▶ [Task input]:

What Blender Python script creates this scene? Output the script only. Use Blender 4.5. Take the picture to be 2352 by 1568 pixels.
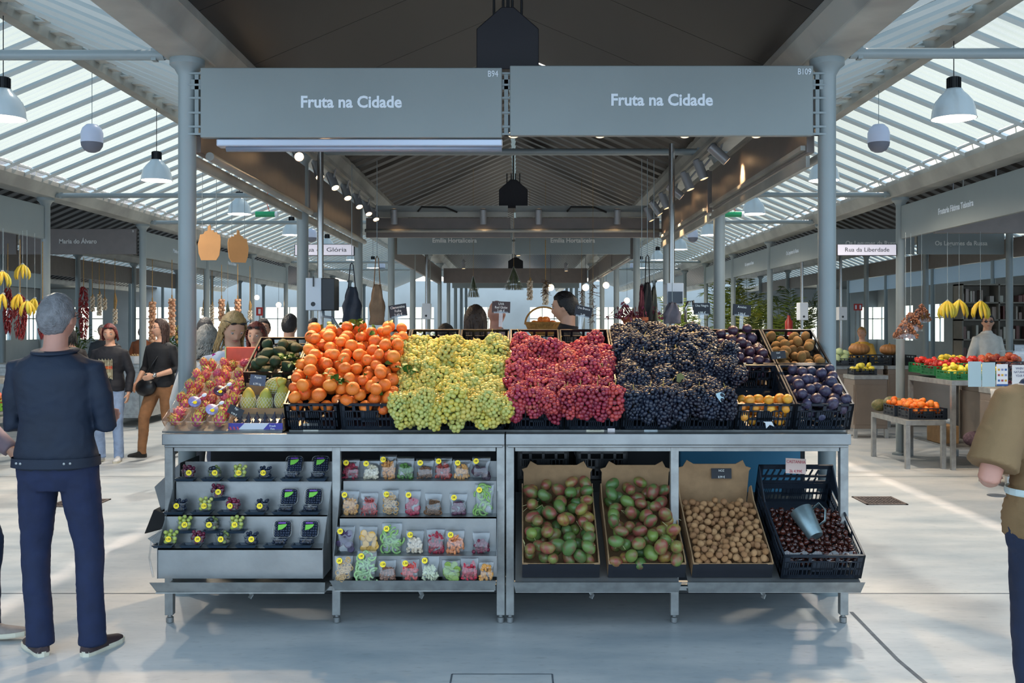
import bpy, bmesh, math, random
import numpy as np
from mathutils import Vector, Matrix, Euler, noise
R = math.radians
rnd = random.Random(7)
for o in list(bpy.data.objects): bpy.data.objects.remove(o)
scn = bpy.context.scene
COL = scn.collection

# ------------------------------------------------------------------ camera, sky, sun, exposure
F, VX, VY, EYE = 2300.0, 1190.0, 750.0, 1.63
cam = bpy.data.cameras.new('camera'); cam.sensor_width = 36; cam.lens = F/2352*36
cam.shift_x = (1176-VX)/2352; cam.shift_y = -(784-VY)/2352
cam.clip_end = 300
camo = bpy.data.objects.new('camera', cam); COL.objects.link(camo)
camo.location = (0, 0, EYE); camo.rotation_euler = (R(90), 0, 0)
scn.camera = camo

def at(px, py, Z):
    return Vector(((px-VX)*Z/F, Z, EYE+(VY-py)*Z/F))

w = bpy.data.worlds.new('sky'); scn.world = w; w.use_nodes = True
nt = w.node_tree; nt.nodes.clear()
def N(t, typ, **kw):
    n = t.nodes.new(typ)
    for k, v in kw.items():
        if k in n.inputs: n.inputs[k].default_value = v
        else: setattr(n, k, v)
    return n
out = N(nt, 'ShaderNodeOutputWorld'); bg = N(nt, 'ShaderNodeBackground')
tc = N(nt, 'ShaderNodeTexCoord'); sp = N(nt, 'ShaderNodeSeparateXYZ')
nt.links.new(tc.outputs['Generated'], sp.inputs[0])
rz = N(nt, 'ShaderNodeValToRGB'); nt.links.new(sp.outputs['Z'], rz.inputs[0])
e = rz.color_ramp.elements
e[0].position = 0.0; e[0].color = (1.0, .93, .78, 1)
e[1].position = .62; e[1].color = (.30, .42, .56, 1)
for p_, c_ in ((.12, (1.0, .94, .82, 1)), (.25, (.90, .86, .76, 1)), (.36, (.56, .62, .66, 1)), (.48, (.34, .46, .58, 1))):
    q = e.new(p_); q.color = c_
ry = N(nt, 'ShaderNodeMapRange'); nt.links.new(sp.outputs['Y'], ry.inputs['Value'])
ry.inputs['From Min'].default_value = -.35; ry.inputs['From Max'].default_value = .45
mx = N(nt, 'ShaderNodeMix', data_type='RGBA')
nt.links.new(ry.outputs[0], mx.inputs[0]); nt.links.new(rz.outputs[0], mx.inputs[7])
mx.inputs[6].default_value = (.46, .62, .78, 1)
cl = N(nt, 'ShaderNodeTexNoise', Scale=3.0, Detail=4.0); nt.links.new(tc.outputs['Generated'], cl.inputs['Vector'])
mr = N(nt, 'ShaderNodeMapRange'); nt.links.new(cl.outputs[0], mr.inputs['Value'])
mr.inputs['From Min'].default_value = .35; mr.inputs['From Max'].default_value = .7
mr.inputs['To Min'].default_value = .9; mr.inputs['To Max'].default_value = 1.25
sc = N(nt, 'ShaderNodeVectorMath', operation='SCALE'); nt.links.new(mx.outputs[2], sc.inputs[0]); nt.links.new(mr.outputs[0], sc.inputs['Scale'])
nt.links.new(sc.outputs[0], bg.inputs[0]); bg.inputs[1].default_value = 2.7
nt.links.new(bg.outputs[0], out.inputs[0])

sd = bpy.data.lights.new('sun', 'SUN'); sd.energy = 6.5; sd.color = (1.0, .80, .66); sd.angle = R(2.5)
so = bpy.data.objects.new('sun', sd); COL.objects.link(so); so.rotation_euler = (R(-30), R(12), 0)

vs = scn.view_settings
vs.view_transform = 'Standard'; vs.look = 'None'; vs.exposure = 0.10; vs.gamma = 1; vs.use_curve_mapping = False
scn.cycles.max_bounces = 8; scn.cycles.transparent_max_bounces = 24

# ------------------------------------------------------------------ helpers
def hx(s):
    s = s.lstrip('#'); v = [int(s[i:i+2], 16)/255 for i in (0, 2, 4)]
    return tuple((c/12.92 if c <= .04045 else ((c+.055)/1.055)**2.4) for c in v)+(1,)

def mat(name, col, rough=.5, metal=0, var=0.0, scale=8, bump=0.0, bscale=60, spec=.5, tint=None, emit=0, coat=0, sss=0, alpha=1, island=0):
    m = bpy.data.materials.new(name); m.use_nodes = True
    t = m.node_tree; b = t.nodes['Principled BSDF']; c = hx(col) if isinstance(col, str) else col
    b.inputs['Base Color'].default_value = c; b.inputs['Roughness'].default_value = rough
    b.inputs['Metallic'].default_value = metal; b.inputs['Specular IOR Level'].default_value = spec
    b.inputs['Coat Weight'].default_value = coat
    if sss: b.inputs['Subsurface Weight'].default_value = sss; b.inputs['Subsurface Radius'].default_value = (.01, .004, .002)
    if alpha < 1: b.inputs['Alpha'].default_value = alpha
    if emit:
        b.inputs['Emission Color'].default_value = c; b.inputs['Emission Strength'].default_value = emit
    if var or tint or island:
        co = N(t, 'ShaderNodeTexCoord'); nz = N(t, 'ShaderNodeTexNoise', Scale=scale, Detail=5.0)
        t.links.new(co.outputs['Object'], nz.inputs['Vector'])
        m1 = N(t, 'ShaderNodeMapRange'); t.links.new(nz.outputs[0], m1.inputs['Value'])
        m1.inputs['From Min'].default_value = .38; m1.inputs['From Max'].default_value = .62
        mm = N(t, 'ShaderNodeMix', data_type='RGBA')
        c2 = hx(tint) if tint else tuple(max(0, x*(1-var)) for x in c[:3])+(1,)
        mm.inputs[6].default_value = c; mm.inputs[7].default_value = c2
        t.links.new(m1.outputs[0], mm.inputs[0]); t.links.new(mm.outputs[2], b.inputs['Base Color'])
    if bump:
        co = N(t, 'ShaderNodeTexCoord'); nz = N(t, 'ShaderNodeTexNoise', Scale=bscale, Detail=4.0)
        t.links.new(co.outputs['Object'], nz.inputs['Vector'])
        bp = N(t, 'ShaderNodeBump', Strength=bump, Distance=.01); t.links.new(nz.outputs[0], bp.inputs['Height'])
        t.links.new(bp.outputs[0], b.inputs['Normal'])
    return m

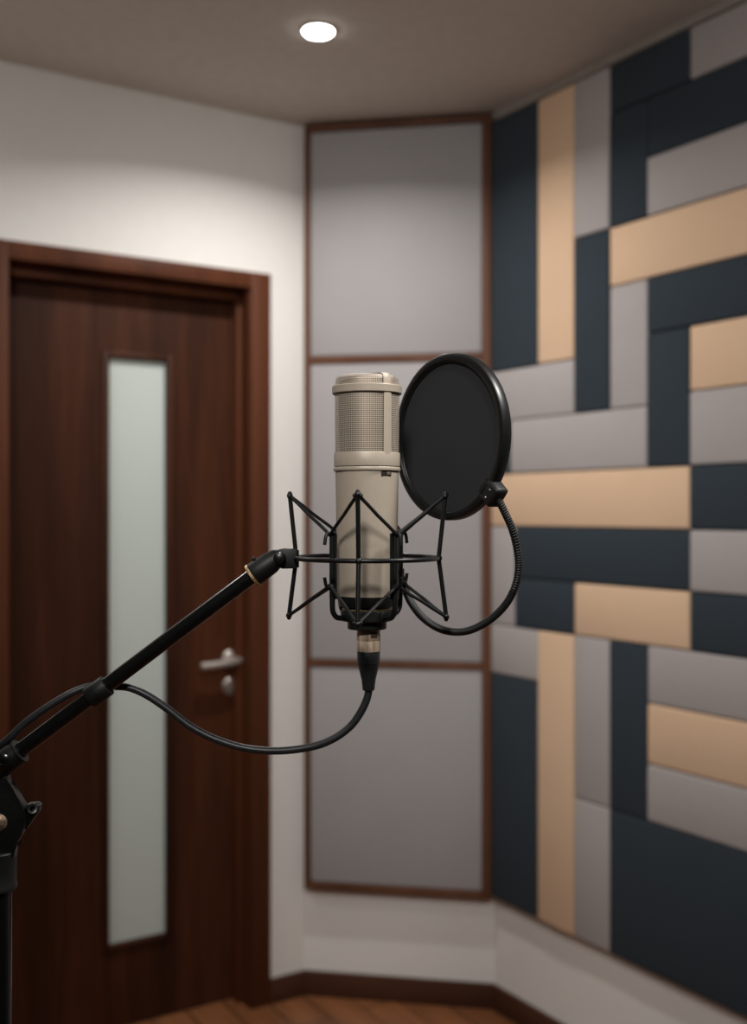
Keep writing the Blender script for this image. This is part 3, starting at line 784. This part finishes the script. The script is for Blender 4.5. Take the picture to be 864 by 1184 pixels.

▶ [Do this]: Transcribe all the lines above exactly, apart from the pictures.

▶ [Written answer]:
What Blender Python script creates this scene? Output the script only. Use Blender 4.5. Take the picture to be 2352 by 1568 pixels.
import bpy, bmesh, math, random
import numpy as np
from mathutils import Vector, Matrix, Euler, noise
R = math.radians
rnd = random.Random(7)
for o in list(bpy.data.objects): bpy.data.objects.remove(o)
scn = bpy.context.scene
COL = scn.collection

# ------------------------------------------------------------------ camera, sky, sun, exposure
F, VX, VY, EYE = 2300.0, 1190.0, 750.0, 1.63
cam = bpy.data.cameras.new('camera'); cam.sensor_width = 36; cam.lens = F/2352*36
cam.shift_x = (1176-VX)/2352; cam.shift_y = -(784-VY)/2352
cam.clip_end = 300
camo = bpy.data.objects.new('camera', cam); COL.objects.link(camo)
camo.location = (0, 0, EYE); camo.rotation_euler = (R(90), 0, 0)
scn.camera = camo

def at(px, py, Z):
    return Vector(((px-VX)*Z/F, Z, EYE+(VY-py)*Z/F))

w = bpy.data.worlds.new('sky'); scn.world = w; w.use_nodes = True
nt = w.node_tree; nt.nodes.clear()
def N(t, typ, **kw):
    n = t.nodes.new(typ)
    for k, v in kw.items():
        if k in n.inputs: n.inputs[k].default_value = v
        else: setattr(n, k, v)
    return n
out = N(nt, 'ShaderNodeOutputWorld'); bg = N(nt, 'ShaderNodeBackground')
tc = N(nt, 'ShaderNodeTexCoord'); sp = N(nt, 'ShaderNodeSeparateXYZ')
nt.links.new(tc.outputs['Generated'], sp.inputs[0])
rz = N(nt, 'ShaderNodeValToRGB'); nt.links.new(sp.outputs['Z'], rz.inputs[0])
e = rz.color_ramp.elements
e[0].position = 0.0; e[0].color = (1.0, .93, .78, 1)
e[1].position = .62; e[1].color = (.30, .42, .56, 1)
for p_, c_ in ((.12, (1.0, .94, .82, 1)), (.25, (.90, .86, .76, 1)), (.36, (.56, .62, .66, 1)), (.48, (.34, .46, .58, 1))):
    q = e.new(p_); q.color = c_
ry = N(nt, 'ShaderNodeMapRange'); nt.links.new(sp.outputs['Y'], ry.inputs['Value'])
ry.inputs['From Min'].default_value = -.35; ry.inputs['From Max'].default_value = .45
mx = N(nt, 'ShaderNodeMix', data_type='RGBA')
nt.links.new(ry.outputs[0], mx.inputs[0]); nt.links.new(rz.outputs[0], mx.inputs[7])
mx.inputs[6].default_value = (.46, .62, .78, 1)
cl = N(nt, 'ShaderNodeTexNoise', Scale=3.0, Detail=4.0); nt.links.new(tc.outputs['Generated'], cl.inputs['Vector'])
mr = N(nt, 'ShaderNodeMapRange'); nt.links.new(cl.outputs[0], mr.inputs['Value'])
mr.inputs['From Min'].default_value = .35; mr.inputs['From Max'].default_value = .7
mr.inputs['To Min'].default_value = .9; mr.inputs['To Max'].default_value = 1.25
sc = N(nt, 'ShaderNodeVectorMath', operation='SCALE'); nt.links.new(mx.outputs[2], sc.inputs[0]); nt.links.new(mr.outputs[0], sc.inputs['Scale'])
nt.links.new(sc.outputs[0], bg.inputs[0]); bg.inputs[1].default_value = 2.7
nt.links.new(bg.outputs[0], out.inputs[0])

sd = bpy.data.lights.new('sun', 'SUN'); sd.energy = 6.5; sd.color = (1.0, .80, .66); sd.angle = R(2.5)
so = bpy.data.objects.new('sun', sd); COL.objects.link(so); so.rotation_euler = (R(-30), R(12), 0)

vs = scn.view_settings
vs.view_transform = 'Standard'; vs.look = 'None'; vs.exposure = 0.10; vs.gamma = 1; vs.use_curve_mapping = False
scn.cycles.max_bounces = 8; scn.cycles.transparent_max_bounces = 24

# ------------------------------------------------------------------ helpers
def hx(s):
    s = s.lstrip('#'); v = [int(s[i:i+2], 16)/255 for i in (0, 2, 4)]
    return tuple((c/12.92 if c <= .04045 else ((c+.055)/1.055)**2.4) for c in v)+(1,)

def mat(name, col, rough=.5, metal=0, var=0.0, scale=8, bump=0.0, bscale=60, spec=.5, tint=None, emit=0, coat=0, sss=0, alpha=1, island=0):
    m = bpy.data.materials.new(name); m.use_nodes = True
    t = m.node_tree; b = t.nodes['Principled BSDF']; c = hx(col) if isinstance(col, str) else col
    b.inputs['Base Color'].default_value = c; b.inputs['Roughness'].default_value = rough
    b.inputs['Metallic'].default_value = metal; b.inputs['Specular IOR Level'].default_value = spec
    b.inputs['Coat Weight'].default_value = coat
    if sss: b.inputs['Subsurface Weight'].default_value = sss; b.inputs['Subsurface Radius'].default_value = (.01, .004, .002)
    if alpha < 1: b.inputs['Alpha'].default_value = alpha
    if emit:
        b.inputs['Emission Color'].default_value = c; b.inputs['Emission Strength'].default_value = emit
    if var or tint or island:
        co = N(t, 'ShaderNodeTexCoord'); nz = N(t, 'ShaderNodeTexNoise', Scale=scale, Detail=5.0)
        t.links.new(co.outputs['Object'], nz.inputs['Vector'])
        m1 = N(t, 'ShaderNodeMapRange'); t.links.new(nz.outputs[0], m1.inputs['Value'])
        m1.inputs['From Min'].default_value = .38; m1.inputs['From Max'].default_value = .62
        mm = N(t, 'ShaderNodeMix', data_type='RGBA')
        c2 = hx(tint) if tint else tuple(max(0, x*(1-var)) for x in c[:3])+(1,)
        mm.inputs[6].default_value = c; mm.inputs[7].default_value = c2
        t.links.new(m1.outputs[0], mm.inputs[0]); t.links.new(mm.outputs[2], b.inputs['Base Color'])
    if bump:
        co = N(t, 'ShaderNodeTexCoord'); nz = N(t, 'ShaderNodeTexNoise', Scale=bscale, Detail=4.0)
        t.links.new(co.outputs['Object'], nz.inputs['Vector'])
        bp = N(t, 'ShaderNodeBump', Strength=bump, Distance=.01); t.links.new(nz.outputs[0], bp.inputs['Height'])
        t.links.new(bp.outputs[0], b.inputs['Normal'])
    return m

Keep writing the Blender script for this image. This is part 3, starting at line 784. This part finishes the script. The script is for Blender 4.5. Take the picture to be 864 by 1184 pixels.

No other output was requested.